Any player on our team who uses drugs--including steroids--would be suspended.

Kids have to be educated about the dangers. A major problem is that steroids increase your heart rate. A player with any type of minor heart problem could cause himself a major problem.

Parents and coaches should talk to the kids and show them articles about players who have died from steroid use. Heck, Babe Ruth would have been one of the fatalities of steroids with his use of tobacco and alcohol.

I regularly talk to my players about steroids. I tell them that people come to the game to see the human, not the steroid freak. However, kids look up to professional baseball players and may think that if it's good for the pro, then it's OK for them.

High school baseball players are curious about the quick fix. They say to themselves, "Look how big he got in a short time." Then they start to ask around and usually find out that the negatives outweigh the positives.

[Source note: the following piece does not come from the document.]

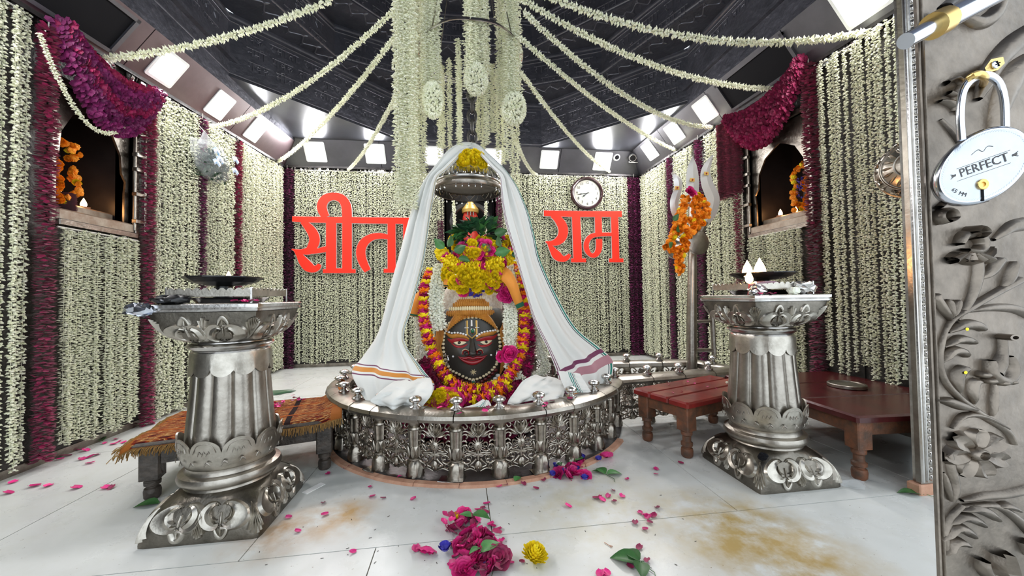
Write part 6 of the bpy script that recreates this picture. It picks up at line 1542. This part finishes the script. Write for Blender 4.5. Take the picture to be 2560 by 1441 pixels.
# padlock
YK = YD-.032
def KP(x, y, dy=0): return onY(x, y, YK+dy)
kc = KP(2452, 417); pk = empty('padlock', kc, 'big round steel padlock with engraved face hanging on the silver door', 'padlock')
kr = abs(KP(2550, 417).x-kc.x)*.93
tilt = math.radians(14)
g = M()
def disc_y(prof, n=64):
    g = M(); g.lathe(prof, n); g.v = [(x*math.cos(tilt)-y*.86*math.sin(-tilt)*0-0*y, -z, y*.77+x*math.sin(tilt)) for x, y, z in g.v]; return g
disc_y([(kr*.94,-.017),(kr*1.0,-.014),(kr*1.04,-.004),(kr*1.05,.0),(kr*.99,.004),(kr*.96,.005)]).build('case', 'chrome', pk, angle=50)
disc_y([(kr*.965,.0045),(kr*.94,.0052),(.001,.0052)]).build('face_plate', 'lock_face', pk, angle=50); fp = bpy.data.objects['face_plate']
g = M()
for k in range(90):
    a = 2*PI*k/90; u, v = kr*.915*math.cos(a), kr*.915*math.sin(a); u2, v2 = kr*.885*math.cos(a+.05), kr*.885*math.sin(a+.05)
    g.stroke(lambda u, v, h: (u*math.cos(tilt), -.0052-h, v*.77+u*math.sin(tilt)), [(u,v),(u2,v2)], .0006, .0004, smooth=False)
g.build('rope_border', 'chrome', fp)
LM = lambda u, v, a=0: Matrix.Translation((u*math.cos(tilt), -.0058, v*.77+u*math.sin(tilt))) @ Matrix.Rotation(-tilt, 4, 'Y') @ Matrix.Rotation(PI/2, 4, 'X') @ Matrix.Rotation(a, 4, 'Z')
text_mesh('engraved_word', 'PERFECT', kr*.27, 'steel_dark', fp, LM(0, 0), .0002)
for k, ch in enumerate('65 MM'):
    a = PI*1.17+k*.11; text_mesh('engraved_letter', ch, kr*.13, 'steel_dark', fp, LM(kr*.78*math.cos(a), kr*.78*math.sin(a), a+PI/2), .0002) if ch != ' ' else None
g = M(); Sk = lambda u, v, h: (u*math.cos(tilt), -.0052-h, v*.77+u*math.sin(tilt))
for v in (.17,-.19): g.stroke(Sk, [(-kr*.58,kr*v),(kr*.56,kr*v)], .0006, .0004, smooth=False)
for s in (-1,1): g.stroke(Sk, [(s*kr*.72,kr*.06),(s*kr*.60,0),(s*kr*.72,-kr*.07)], .0010, .0004, smooth=False); g.stroke(Sk, [(s*kr*.70,0),(s*kr*.60,0)], .003, .0004, smooth=False)
g.stroke(Sk, [(-kr*.25,kr*.42),(-kr*.1,kr*.5),(0,kr*.40),(kr*.1,kr*.5),(kr*.22,kr*.44)], .0008, .0004)
g.build('engraved_lines', 'steel_dark', fp)
g = M(); g.lathe([(kr*.10,.0),(kr*.12,.003),(kr*.11,.004),(kr*.055,.0035),(kr*.05,.001)], 24); g.v = [(x-kr*.05, -.005-z, y-kr*.42) for x, y, z in g.v]; g.build('keyhole_ring', 'brass', fp)
g = M(); g.box(-kr*.05-.0011, -kr*.05+.0011, -.0065, -.0045, -kr*.78, -kr*.47); g.ball((-kr*.05, -.005, -kr*.42), kr*.05, 12, 8, (1,.4,1)); g.build('keyhole', 'black', fp, smooth=False)
sh = [(2388,350),(2384,290),(2392,235),(2415,205),(2450,190),(2490,192),(2520,215),(2534,260),(2536,330)]
g = M(); QK = Matrix.Rotation(math.radians(34), 4, 'Z'); g.tube(curve3([QK @ (KP(x, y, -.0)-kc) for x, y in sh], 6), .0042, 14); g.build('shackle', 'chrome', pk)
pk.rotation_euler = (0, 0, -math.radians(34)); pk.scale = (.74, .74, 1)
st_ = empty('hasp', KP(2440, 195, .01), 'brass staple and screw plate holding the padlock on the door', 'hasp'); b0 = st_.location.copy()
g = M(); g.tube(curve3([KP(2418,215,.03)-b0, KP(2425,195,.0)-b0, KP(2445,185,-.004)-b0, KP(2462,195,.0)-b0, KP(2458,212,.03)-b0], 5), .0034, 10); g.build('staple', 'brass', st_)
g = M(); n = 14; P = [(2462,170),(2478,148),(2508,142),(2512,158),(2495,175),(2468,182)]; g.loft([[KP(x, y, dy)-b0 for x, y in P] for dy in (.028,.010)], cap=True); sp_ = g.build('screw_plate', 'brass', st_, smooth=False)
g = M(); c_ = KP(2488,162,.009)-b0; g.ball(c_, .0042, 14, 8, (1,.5,1)); g.build('screw', 'chrome', sp_); g = M()
for a in (.5, .5+PI/2): d = Vector((math.cos(a), 0, math.sin(a)))*.003; g.tube([c_-d+Vector((0,-.0022,0)), c_+d+Vector((0,-.0022,0))], .0006, 4)
g.build('screw_slot', 'black', sp_)
# sliding bolt
b0 = KP(2345, 60, 0); bo = empty('door_bolt', b0, 'shiny sliding door bolt with brass collar above the padlock', 'bolt')
g = M(); g.tube([KP(2264,103,0)-b0, KP(2345,58,0)-b0], .0075, 20); g.build('bolt_tip', 'chrome', bo); g = M(); g.tube([KP(2332,66,0)-b0, KP(2362,50,0)-b0], .0125, 20); g.build('collar', 'brass', bo)
g = M(); g.tube([KP(2362,50,0)-b0, KP(2600,-75,0)-b0], .0105, 20); g.build('bolt_bar', 'chrome', bo)
g = M(); g.tube([KP(2360,60,.02)-b0, KP(2362,20,.0)-b0, KP(2380,5,.02)-b0], .006, 10); g.build('bracket', 'steel_dark', bo)
# jamb and far leaf with the silver boss
JX, JY = onY(2283, 720, 1.58).x, 1.58
jb = empty('door_jamb', (JX, JY, 0), 'narrow silver door jamb with beaded edge left of the near door leaf', 'door frame')
g = M(); g.box(0, .30, 0, .022, .05, 3.4); g.build('jamb_sheet', 'silver', jb, smooth=False)
g = M(); S = lambda u, v, h: (u, -h, v)
for u, w_ in ((.012,.014),(.036,.010),(.085,.012)): g.stroke(S, [(u,.06),(u,3.4)], w_, .008, smooth=False)
g.build('edge_moulding', 'silver_bright', jb)
g = M()
for k in range(88): g.ball((.060, -.002, .08+.038*k), .017, 8, 5, (.75,.7,1))
tag(g.build('beading', 'silver_bright', jb), kind='stuff')
g = M(); g.cbox(-.02, .3, -.01, .05, 0, .05, .005); g.build('threshold_block', 'terracotta', jb, smooth=False)
fl_ = empty('far_door_leaf', (JX+.02, JY+.03, 0), 'far silver door leaf folded back behind the jamb', 'door')
g = M(); a = Vector((.62,.42,0)); t = Vector((-.42,.62,0)).normalized()*.03; g.loft([[(0,0,z), a, a+t, t] if False else [Vector((0,0,z)), a+Vector((0,0,z)), a+t*.5+Vector((0,0,z)), t*.5+Vector((0,0,z))] for z in (.02, 3.3)], cap=True); g.build('leaf_sheet', 'silver_old', fl_, smooth=False)
bc_ = onY(2288, 423, JY+.10); bs = empty('silver_boss', bc_, 'embossed silver dome boss sticking out left of the jamb', 'boss')
nb = Vector((-.86,-.5,.05)).normalized(); R3 = nb.to_track_quat('Z','Y').to_matrix().to_4x4(); Rk = .155
g = M(); g.lathe([(Rk*math.cos(t), Rk*.85*math.sin(t)) for t in [PI/2*i/14 for i in range(15)]], 48); g.v = [(x, y, z) for x, y, z in g.v]; o = g.build('dome', 'silver', bs); 
# local frame: dome axis towards the room
q4 = Matrix.Identity(4)
def Sb2(u, v, h): t = v; rr = Rk*math.cos(t)+h; return (rr*math.cos(u), rr*math.sin(u), Rk*.85*math.sin(t)+h)
g = M()
for v in (.10,.18,.62,.70,1.15): g.stroke(Sb2, [(2*PI*k/40, v) for k in range(41)], .05, .005, smooth=False)
for k in range(9):
    u = 2*PI*k/9
    for q in range(5):
        a = 2*PI*q/5+.3; g.stroke(Sb2, [(u+.03*math.cos(a), .40+.03*math.sin(a)), (u+.15*math.cos(a), .40+.14*math.sin(a))], [.06,.12], .008, smooth=False)
    g.stroke(Sb2, [(u+.25,.25),(u+.34,.34),(u+.28,.44),(u+.36,.55)], .04, .006)
    for z_ in (0, .35): g.leafS(Sb2, u+z_, .76, PI/2, .32, .16, .006)
g.build('embossed_pattern', 'relief', bs)
for ch in bs.children: ch.matrix_local = Matrix.Rotation(0, 4, 'X') @ (Vector((-.25,-.35,-.9)).normalized()).to_track_quat('Z','Y').to_matrix().to_4x4() if False else R3

# ================================================================ SCATTERED FLOWERS ON THE FLOOR
random.seed(77)
def fpx(x, y, z=.004): p = onZ(x, y, 0); return Vector((p.x, p.y, z))
for x, y in ((930,1244),(958,1248),(1033,1250),(925,1220),(744,1331),(882,1383),(808,1260),(812,1289),(721,1296),(1085,1188),(1058,1172),(1340,1224)):
    petal(fpx(x, y), rnd(.024,.036), 'loose magenta petal on the marble left of or just before the railing front', 'petals before the railing')
for x, y in ((1196,1278),(1208,1273),(1213,1283),(1217,1262),(1228,1313),(1232,1318),(1248,1326),(1254,1355),(1236,1370),(1245,1365),(1130,1365),(1040,1375),(1140,1394),(1135,1420),(1130,1412),(1247,1218),(1262,1215),(1309,1212),(1360,1203)):
    petal(fpx(x, y), rnd(.026,.038), 'pink petal lying singly around the flower trail in the foreground', 'petals around the flower trail')
for x, y in ((1490,1248),(1500,1245),(1505,1252),(1520,1243),(1533,1229),(1536,1256),(1555,1243),(1420,1268),(1644,1272),(1600,1284),(1612,1290),(1620,1295),(1634,1292),(1588,1310),(1624,1309),(1613,1326),(1598,1372),(1618,1405),(1575,1420),(1500,1438),(1516,1436),(1510,1441),(1640,1188),(1640,1175),(1702,1160),(1568,1200),(1305,1408)):
    petal(fpx(x, y), rnd(.022,.036), 'small magenta petal scattered on the marble between railing and right pillar', 'petals on the right half of the floor')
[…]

What I try to get across is that the game of baseball should not be played by people who lack the courage to work hard and acquire the power and strength the old-fashioned way: Eat right and work hard in the weight room. The steroid user is cheating himself. In the long run, if it has a negative effect on his health he has cheated his future wife and children.

The players who admitted that they were using steroids are out of the game. That's good. The others who are still playing should try to experience greatness without steroids. Think about it this way: Would Babe Ruth's home runs count as much if he had been a steroid freak?